Fuori dalla tecnologia ecclesiastica, comunque il discorso porta lontano. Tenuto conto del tempo trascorso e delle molte scorciatoie imboccate, l’esigenza preminente pare essere quella di una nuova immersione nel secolo in modo da ricomprenderne valori e miserie, angosce e speranze affinché la parola di misericordia e di perdono, cioè Gesù Cristo, possa comunicarsi agli uomini di questo tempo. Che tutto questo abbia a che fare con la fede è fuori discussione; e in tal senso la concomitanza con l’«anno della fede» proclamato per il 2012 va colta come un momento propizio.

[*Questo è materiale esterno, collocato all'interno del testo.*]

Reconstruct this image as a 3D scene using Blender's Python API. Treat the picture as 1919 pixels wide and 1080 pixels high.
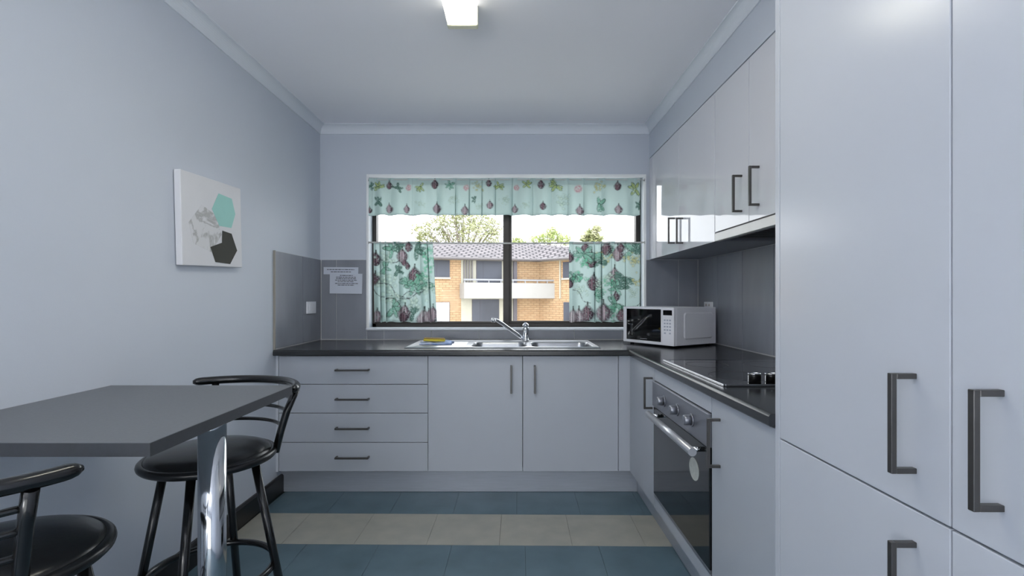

Ma non può essere una trasmissione a senso unico, competenza esclusiva di una gerarchia per quanto purificata e, dove occorra, emendata. C’è da chiedersi se una fede identificata con dottrina e catechismo basti a decrittare i segni dei tempi – la crisi materiale ed esistenziale che attraversa il mondo contemporaneo – in modo da proporre a ogni persona e a tutte le persone, le «ragioni di vita e di speranza» che mobilitano l’impegno per la pace e la giustizia. Non sono, quelle qui evocate, questioni riservate: né al ceto sacerdotale, né alla sola comunità dei fedeli. Proprio perché le chiese hanno e rivendicano giustamente un ruolo pubblico, quel che dicono e fanno riguarda tutti e ciascuno. E solo la maturazione di un’opinione pubblica sulle chiese, e nelle chiese, può far sì che esse operino, in ogni ambito e ad ogni livello, in modo da essere percepite non come luoghi di contese occulte, ma come soggetti promotori di autentica umanità.